→ What you will do: Reproduce all of the material word for word.

Begin Data lines

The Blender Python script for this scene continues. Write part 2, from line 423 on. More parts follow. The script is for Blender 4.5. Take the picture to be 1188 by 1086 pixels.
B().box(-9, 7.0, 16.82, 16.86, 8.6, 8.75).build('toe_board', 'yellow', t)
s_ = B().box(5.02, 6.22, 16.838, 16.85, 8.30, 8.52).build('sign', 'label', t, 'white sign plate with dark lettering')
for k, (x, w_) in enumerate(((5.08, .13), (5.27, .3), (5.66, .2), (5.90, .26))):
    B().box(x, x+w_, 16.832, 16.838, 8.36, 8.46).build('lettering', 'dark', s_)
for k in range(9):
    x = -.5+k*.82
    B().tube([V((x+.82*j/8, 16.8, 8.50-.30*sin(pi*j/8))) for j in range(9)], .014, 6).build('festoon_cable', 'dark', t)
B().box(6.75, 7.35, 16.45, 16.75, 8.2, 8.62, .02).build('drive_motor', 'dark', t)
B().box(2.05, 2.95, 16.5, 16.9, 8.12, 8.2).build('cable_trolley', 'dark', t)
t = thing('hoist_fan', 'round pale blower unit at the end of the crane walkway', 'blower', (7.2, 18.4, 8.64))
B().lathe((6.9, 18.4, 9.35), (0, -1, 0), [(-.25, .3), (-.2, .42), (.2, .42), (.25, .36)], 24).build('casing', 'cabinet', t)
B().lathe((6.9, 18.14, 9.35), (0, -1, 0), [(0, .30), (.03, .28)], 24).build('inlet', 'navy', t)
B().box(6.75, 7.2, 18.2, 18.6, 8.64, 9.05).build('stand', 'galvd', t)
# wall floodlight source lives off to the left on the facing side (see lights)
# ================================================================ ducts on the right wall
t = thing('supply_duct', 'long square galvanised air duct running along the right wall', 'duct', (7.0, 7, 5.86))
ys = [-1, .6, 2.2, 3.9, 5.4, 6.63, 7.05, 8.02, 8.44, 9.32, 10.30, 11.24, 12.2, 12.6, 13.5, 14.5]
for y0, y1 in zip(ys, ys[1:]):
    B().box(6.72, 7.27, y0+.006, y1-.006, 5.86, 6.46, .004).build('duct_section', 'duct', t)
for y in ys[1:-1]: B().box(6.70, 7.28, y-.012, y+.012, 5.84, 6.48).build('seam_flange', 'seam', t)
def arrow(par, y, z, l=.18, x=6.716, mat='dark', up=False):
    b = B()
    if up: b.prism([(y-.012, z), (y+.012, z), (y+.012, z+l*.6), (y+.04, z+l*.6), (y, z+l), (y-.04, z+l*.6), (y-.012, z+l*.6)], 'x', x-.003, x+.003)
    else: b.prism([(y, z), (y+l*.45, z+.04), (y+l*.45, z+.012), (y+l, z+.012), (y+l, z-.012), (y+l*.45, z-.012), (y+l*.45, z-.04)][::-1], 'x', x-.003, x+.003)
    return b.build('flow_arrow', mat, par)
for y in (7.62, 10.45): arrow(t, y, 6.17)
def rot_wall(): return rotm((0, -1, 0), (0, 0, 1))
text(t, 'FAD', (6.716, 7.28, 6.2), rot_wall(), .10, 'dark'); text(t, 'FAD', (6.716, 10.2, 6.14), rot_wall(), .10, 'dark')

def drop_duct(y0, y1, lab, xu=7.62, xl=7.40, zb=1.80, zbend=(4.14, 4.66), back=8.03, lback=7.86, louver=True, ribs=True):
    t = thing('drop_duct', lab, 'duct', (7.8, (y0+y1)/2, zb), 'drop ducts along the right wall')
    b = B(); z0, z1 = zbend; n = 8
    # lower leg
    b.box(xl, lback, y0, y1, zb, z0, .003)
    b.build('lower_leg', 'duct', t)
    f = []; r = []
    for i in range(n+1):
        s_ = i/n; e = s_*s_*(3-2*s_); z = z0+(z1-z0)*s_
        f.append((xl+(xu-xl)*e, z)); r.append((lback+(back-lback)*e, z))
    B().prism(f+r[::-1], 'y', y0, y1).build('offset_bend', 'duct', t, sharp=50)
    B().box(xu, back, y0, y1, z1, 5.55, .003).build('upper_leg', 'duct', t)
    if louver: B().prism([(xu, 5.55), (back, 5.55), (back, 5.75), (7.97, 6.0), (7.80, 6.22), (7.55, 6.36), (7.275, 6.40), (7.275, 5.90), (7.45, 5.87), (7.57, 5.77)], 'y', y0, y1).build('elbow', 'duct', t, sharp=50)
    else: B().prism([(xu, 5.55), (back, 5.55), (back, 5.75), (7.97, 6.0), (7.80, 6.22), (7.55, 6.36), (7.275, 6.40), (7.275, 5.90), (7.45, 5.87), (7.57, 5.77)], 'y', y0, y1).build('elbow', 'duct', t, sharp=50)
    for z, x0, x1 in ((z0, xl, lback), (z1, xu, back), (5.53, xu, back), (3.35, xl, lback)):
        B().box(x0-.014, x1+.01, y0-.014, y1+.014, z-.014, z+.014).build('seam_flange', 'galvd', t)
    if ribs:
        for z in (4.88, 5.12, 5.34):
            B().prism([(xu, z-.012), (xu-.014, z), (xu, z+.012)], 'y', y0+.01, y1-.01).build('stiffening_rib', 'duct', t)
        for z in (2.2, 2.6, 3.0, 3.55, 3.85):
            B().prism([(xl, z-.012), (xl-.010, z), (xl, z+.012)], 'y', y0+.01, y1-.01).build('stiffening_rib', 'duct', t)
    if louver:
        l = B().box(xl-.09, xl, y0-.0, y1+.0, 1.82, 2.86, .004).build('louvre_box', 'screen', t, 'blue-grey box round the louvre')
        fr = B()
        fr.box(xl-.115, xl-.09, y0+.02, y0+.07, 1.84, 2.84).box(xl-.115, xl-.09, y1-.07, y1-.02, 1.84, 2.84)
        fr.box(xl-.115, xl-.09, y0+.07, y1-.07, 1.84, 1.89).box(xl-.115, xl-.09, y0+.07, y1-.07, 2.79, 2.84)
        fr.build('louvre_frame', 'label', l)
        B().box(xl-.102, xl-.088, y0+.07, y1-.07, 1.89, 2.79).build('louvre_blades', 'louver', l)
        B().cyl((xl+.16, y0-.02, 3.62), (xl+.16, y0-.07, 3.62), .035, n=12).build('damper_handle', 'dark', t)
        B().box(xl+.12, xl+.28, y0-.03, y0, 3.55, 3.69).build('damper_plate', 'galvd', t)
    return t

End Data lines

→ Answer to the exercise:
The Blender Python script for this scene continues. Write part 2, from line 423 on. More parts follow. The script is for Blender 4.5. Take the picture to be 1188 by 1086 pixels.
B().box(-9, 7.0, 16.82, 16.86, 8.6, 8.75).build('toe_board', 'yellow', t)
s_ = B().box(5.02, 6.22, 16.838, 16.85, 8.30, 8.52).build('sign', 'label', t, 'white sign plate with dark lettering')
for k, (x, w_) in enumerate(((5.08, .13), (5.27, .3), (5.66, .2), (5.90, .26))):
    B().box(x, x+w_, 16.832, 16.838, 8.36, 8.46).build('lettering', 'dark', s_)
for k in range(9):
    x = -.5+k*.82
    B().tube([V((x+.82*j/8, 16.8, 8.50-.30*sin(pi*j/8))) for j in range(9)], .014, 6).build('festoon_cable', 'dark', t)
B().box(6.75, 7.35, 16.45, 16.75, 8.2, 8.62, .02).build('drive_motor', 'dark', t)
B().box(2.05, 2.95, 16.5, 16.9, 8.12, 8.2).build('cable_trolley', 'dark', t)
t = thing('hoist_fan', 'round pale blower unit at the end of the crane walkway', 'blower', (7.2, 18.4, 8.64))
B().lathe((6.9, 18.4, 9.35), (0, -1, 0), [(-.25, .3), (-.2, .42), (.2, .42), (.25, .36)], 24).build('casing', 'cabinet', t)
B().lathe((6.9, 18.14, 9.35), (0, -1, 0), [(0, .30), (.03, .28)], 24).build('inlet', 'navy', t)
B().box(6.75, 7.2, 18.2, 18.6, 8.64, 9.05).build('stand', 'galvd', t)
# wall floodlight source lives off to the left on the facing side (see lights)
# ================================================================ ducts on the right wall
t = thing('supply_duct', 'long square galvanised air duct running along the right wall', 'duct', (7.0, 7, 5.86))
ys = [-1, .6, 2.2, 3.9, 5.4, 6.63, 7.05, 8.02, 8.44, 9.32, 10.30, 11.24, 12.2, 12.6, 13.5, 14.5]
for y0, y1 in zip(ys, ys[1:]):
    B().box(6.72, 7.27, y0+.006, y1-.006, 5.86, 6.46, .004).build('duct_section', 'duct', t)
for y in ys[1:-1]: B().box(6.70, 7.28, y-.012, y+.012, 5.84, 6.48).build('seam_flange', 'seam', t)
def arrow(par, y, z, l=.18, x=6.716, mat='dark', up=False):
    b = B()
    if up: b.prism([(y-.012, z), (y+.012, z), (y+.012, z+l*.6), (y+.04, z+l*.6), (y, z+l), (y-.04, z+l*.6), (y-.012, z+l*.6)], 'x', x-.003, x+.003)
    else: b.prism([(y, z), (y+l*.45, z+.04), (y+l*.45, z+.012), (y+l, z+.012), (y+l, z-.012), (y+l*.45, z-.012), (y+l*.45, z-.04)][::-1], 'x', x-.003, x+.003)
    return b.build('flow_arrow', mat, par)
for y in (7.62, 10.45): arrow(t, y, 6.17)
def rot_wall(): return rotm((0, -1, 0), (0, 0, 1))
text(t, 'FAD', (6.716, 7.28, 6.2), rot_wall(), .10, 'dark'); text(t, 'FAD', (6.716, 10.2, 6.14), rot_wall(), .10, 'dark')

def drop_duct(y0, y1, lab, xu=7.62, xl=7.40, zb=1.80, zbend=(4.14, 4.66), back=8.03, lback=7.86, louver=True, ribs=True):
    t = thing('drop_duct', lab, 'duct', (7.8, (y0+y1)/2, zb), 'drop ducts along the right wall')
    b = B(); z0, z1 = zbend; n = 8
    # lower leg
    b.box(xl, lback, y0, y1, zb, z0, .003)
    b.build('lower_leg', 'duct', t)
    f = []; r = []
    for i in range(n+1):
        s_ = i/n; e = s_*s_*(3-2*s_); z = z0+(z1-z0)*s_
        f.append((xl+(xu-xl)*e, z)); r.append((lback+(back-lback)*e, z))
    B().prism(f+r[::-1], 'y', y0, y1).build('offset_bend', 'duct', t, sharp=50)
    B().box(xu, back, y0, y1, z1, 5.55, .003).build('upper_leg', 'duct', t)
    if louver: B().prism([(xu, 5.55), (back, 5.55), (back, 5.75), (7.97, 6.0), (7.80, 6.22), (7.55, 6.36), (7.275, 6.40), (7.275, 5.90), (7.45, 5.87), (7.57, 5.77)], 'y', y0, y1).build('elbow', 'duct', t, sharp=50)
    else: B().prism([(xu, 5.55), (back, 5.55), (back, 5.75), (7.97, 6.0), (7.80, 6.22), (7.55, 6.36), (7.275, 6.40), (7.275, 5.90), (7.45, 5.87), (7.57, 5.77)], 'y', y0, y1).build('elbow', 'duct', t, sharp=50)
    for z, x0, x1 in ((z0, xl, lback), (z1, xu, back), (5.53, xu, back), (3.35, xl, lback)):
        B().box(x0-.014, x1+.01, y0-.014, y1+.014, z-.014, z+.014).build('seam_flange', 'galvd', t)
    if ribs:
        for z in (4.88, 5.12, 5.34):
            B().prism([(xu, z-.012), (xu-.014, z), (xu, z+.012)], 'y', y0+.01, y1-.01).build('stiffening_rib', 'duct', t)
        for z in (2.2, 2.6, 3.0, 3.55, 3.85):
            B().prism([(xl, z-.012), (xl-.010, z), (xl, z+.012)], 'y', y0+.01, y1-.01).build('stiffening_rib', 'duct', t)
    if louver:
        l = B().box(xl-.09, xl, y0-.0, y1+.0, 1.82, 2.86, .004).build('louvre_box', 'screen', t, 'blue-grey box round the louvre')
        fr = B()
        fr.box(xl-.115, xl-.09, y0+.02, y0+.07, 1.84, 2.84).box(xl-.115, xl-.09, y1-.07, y1-.02, 1.84, 2.84)
        fr.box(xl-.115, xl-.09, y0+.07, y1-.07, 1.84, 1.89).box(xl-.115, xl-.09, y0+.07, y1-.07, 2.79, 2.84)
        fr.build('louvre_frame', 'label', l)
        B().box(xl-.102, xl-.088, y0+.07, y1-.07, 1.89, 2.79).build('louvre_blades', 'louver', l)
        B().cyl((xl+.16, y0-.02, 3.62), (xl+.16, y0-.07, 3.62), .035, n=12).build('damper_handle', 'dark', t)
        B().box(xl+.12, xl+.28, y0-.03, y0, 3.55, 3.69).build('damper_plate', 'galvd', t)
    return t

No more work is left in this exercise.